Govt Drops Plan to Terminate APL Deal, Explores Alternative Use of Strategic Pipeline

gas-pipeline

ISLAMABAD: The government has shelved a proposal to unilaterally revoke the implementation agreement with Asia Petroleum Limited (APL), citing concerns over potential damage to foreign investor confidence, and has instead decided to pursue an alternative use of the strategic pipeline to facilitate a third entry point for white oil imports into the country.

The Economic Coordination Committee (ECC) has approved the new approach and constituted a high-level committee to finalise the terms and conditions for the alternative use of the pipeline by January 31, 2026, viewing the move as a win-win solution for both the government and APL.

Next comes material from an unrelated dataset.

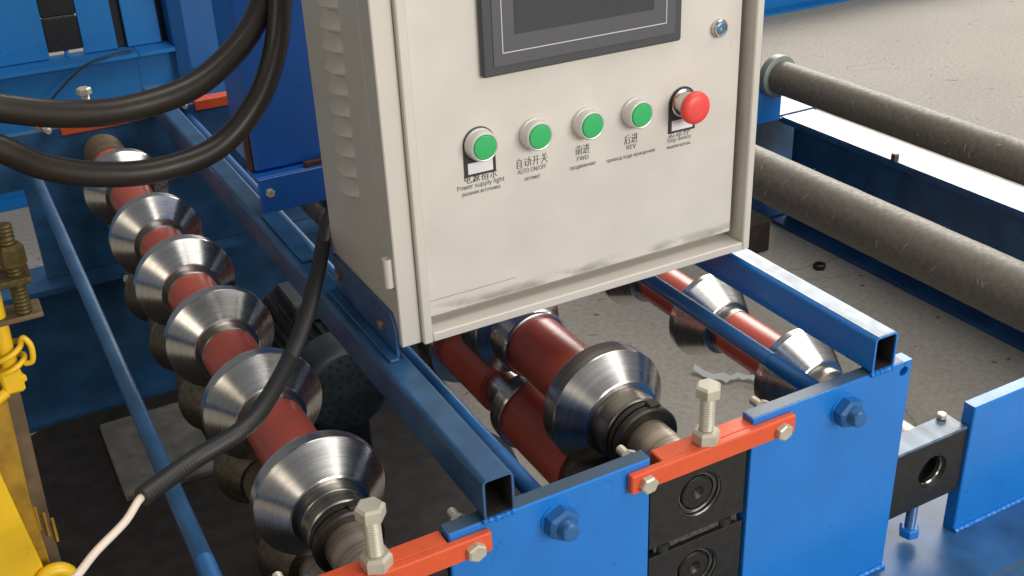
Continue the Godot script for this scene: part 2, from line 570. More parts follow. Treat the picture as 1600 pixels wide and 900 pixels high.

Asia Petroleum Limited, established in 1994 with the assistance of the World Bank as a public limited company, owns and operates an 82-kilometre-long, 14-inch diameter pipeline with a throughput capacity of 3.2 million metric tons per annum. The pipeline was originally commissioned to supply furnace oil to the Hub Power Plant. APL is a joint venture comprising Pakistan State Oil (PSO) with a 40 per cent stake, Infraone Limited of Hong Kong (20 per cent), Independent Petroleum Group of Kuwait (12.5 per cent) and Weco International (12.5 per cent).

The implementation agreement between APL and the government of Pakistan was signed on June 28, 2009, effective retrospectively from November 2, 1996, and remains valid until March 30, 2027. Under the agreement, the government guarantees a minimum annual throughput of 1.5 million metric tons at a tariff of $12.13 per ton for the first 10 years, which was later reduced to $6.99 per ton.

During a recent ECC meeting, three options were placed for consideration. The committee was informed that the National Task Force on Implementation of Reforms (Power Division), in a meeting held on October 28, 2024 — attended by the PSO managing director, APL chief executive and the director general (Oil) — had evaluated the matter and presented its recommendations.

One option involved unilaterally terminating the implementation agreement with effect from October 1, 2024, a move that the task force said would minimise legal exposure and execution risk while keeping payments aligned with the contractual framework until March 2027 by spreading the burden over quarterly instalments instead of a lump-sum settlement.

However, the ECC was cautioned that unilateral termination could lead to higher immediate fiscal outflows, potential litigation, reputational damage and negative signals to foreign investors. Strengthening investor confidence through the development of alternative uses for the strategic pipeline, including enabling white oil imports, was therefore favoured.

The Law Division had earlier advised the Petroleum Division to secure the consent of all stakeholders, while the Attorney General of Pakistan supported the alternative option. The Ministry of Planning also endorsed exploring a new use for the pipeline.

Under the umbrella of the Special Investment Facilitation Council (SIFC) and the National Task Force, PSO and other stakeholders agreed to finalise a way forward by January 31, 2026. The ECC subsequently approved a summary from the Ministry of Energy (Petroleum Division) titled “Future of Asia Petroleum Limited Pipeline” and formally endorsed the alternative use of the pipeline for fuel supply.

To this end, the ECC constituted a committee comprising representatives from the Petroleum Division, Finance Division, Law and Justice Division, SIFC, PSO and the National Task Force. The committee has been tasked with negotiating revised terms of the implementation agreement, including the guarantee agreement and the Letter of Agreement with APL, determining ownership of fuel in the pipeline, and submitting recommendations to the ECC by January 31, 2026.

The ECC also directed the ministers for petroleum and power to engage in consultations and propose viable alternative uses for the currently underutilised pipeline.